The Metropolis anime wasn’t too bad. I saw it the weekend before A.I. was released in Tokyo and of the two, Metropolis was much better. Sticking to Tezuka’s rather dated 40’s art style for the characters with lush 3D backgrounds was rather wonky and was hard to get over to take the movie seriously, but the ending scene with I Can’t Stop Loving You playing won me over.
I read the original manga and it has almost nothing to do with the movie beyond the look of the key characters.
Then shouldn’t it have been:
* **
~~ NO! ~~
** *
I’ve seen the original several times, both the Moroder version, with live accompaniment, and the recently reconstructed version. It’s a masterpiece.

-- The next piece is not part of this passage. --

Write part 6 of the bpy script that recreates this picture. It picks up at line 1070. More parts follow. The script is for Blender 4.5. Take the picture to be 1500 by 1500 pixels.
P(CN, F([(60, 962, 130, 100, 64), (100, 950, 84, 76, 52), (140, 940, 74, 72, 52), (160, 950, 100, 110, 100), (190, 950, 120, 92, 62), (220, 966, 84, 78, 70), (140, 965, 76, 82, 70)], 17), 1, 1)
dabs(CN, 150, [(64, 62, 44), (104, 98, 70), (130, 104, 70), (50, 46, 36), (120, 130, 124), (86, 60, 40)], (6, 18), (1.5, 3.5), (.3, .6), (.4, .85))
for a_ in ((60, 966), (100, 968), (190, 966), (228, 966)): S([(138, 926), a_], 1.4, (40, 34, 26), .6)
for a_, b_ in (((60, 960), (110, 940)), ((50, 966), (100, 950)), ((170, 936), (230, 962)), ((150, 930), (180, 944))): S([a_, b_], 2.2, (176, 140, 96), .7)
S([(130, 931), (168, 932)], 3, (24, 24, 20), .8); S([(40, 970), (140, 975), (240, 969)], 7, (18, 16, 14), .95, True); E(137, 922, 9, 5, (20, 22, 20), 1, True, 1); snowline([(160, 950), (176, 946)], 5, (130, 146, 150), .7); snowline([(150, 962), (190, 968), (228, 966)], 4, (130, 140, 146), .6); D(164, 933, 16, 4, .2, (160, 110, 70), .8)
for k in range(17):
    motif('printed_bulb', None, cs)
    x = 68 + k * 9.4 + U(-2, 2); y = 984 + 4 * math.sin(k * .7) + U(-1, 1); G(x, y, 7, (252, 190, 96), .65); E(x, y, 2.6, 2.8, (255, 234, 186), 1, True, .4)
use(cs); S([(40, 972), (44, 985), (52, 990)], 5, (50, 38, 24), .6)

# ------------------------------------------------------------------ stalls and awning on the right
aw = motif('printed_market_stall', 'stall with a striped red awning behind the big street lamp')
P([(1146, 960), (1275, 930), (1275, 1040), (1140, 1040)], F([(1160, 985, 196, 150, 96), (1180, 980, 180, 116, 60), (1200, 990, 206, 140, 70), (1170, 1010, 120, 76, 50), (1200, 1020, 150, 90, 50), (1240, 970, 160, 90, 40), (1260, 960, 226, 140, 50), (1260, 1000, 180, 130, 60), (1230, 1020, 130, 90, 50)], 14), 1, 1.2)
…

The original is iconic, the designs are so abstract it’s almost like a coloring book inviting me to fill in the details of how that world works and what parts of it we don’t see. And I remember it more as a series of scenes than the story as a whole. There’s the ruling class and the children of privilege, the workers who are slaves to the machines instead of the other way around, a female android to impersonate and undermine the inspirational Maria; I think someone with vision and talent could make some stunning sequences from those themes.
But that still leaves two things that I can’t see a way for a remake to handle well. The whole bit at the end where the hands and the brain decide to work together, with the heart to guide them, would be laughed out of the theater these days. It needs a more fulfilling climax. The other problem is all the rest of the story. The original is amazing to look at, and must have been even moreso in 1927. I didn’t watch it for the story. But I don’t know if you can lure audiences in just with great pictures anymore. I saw Sky Captain and the World of Tomorrow, and it’s gorgeous to look at, but there wasn’t anything more to it, and it flopped.
Well done sir!
I really hope they get Queen to do the soundtrack on this one.
Or maybe The Darkness; I can imagine Freder in front of the giant machine rocking out with the proles to “I Believe in a Thing Called Love” to woo Maria’s heart (played by Kirsten Dunst).
I have that copy (or, did, until a friend ‘borrowed’ it), and it is a good quality edition.
I’m there.
Or they’ll borrowthe costume from BBC Wales!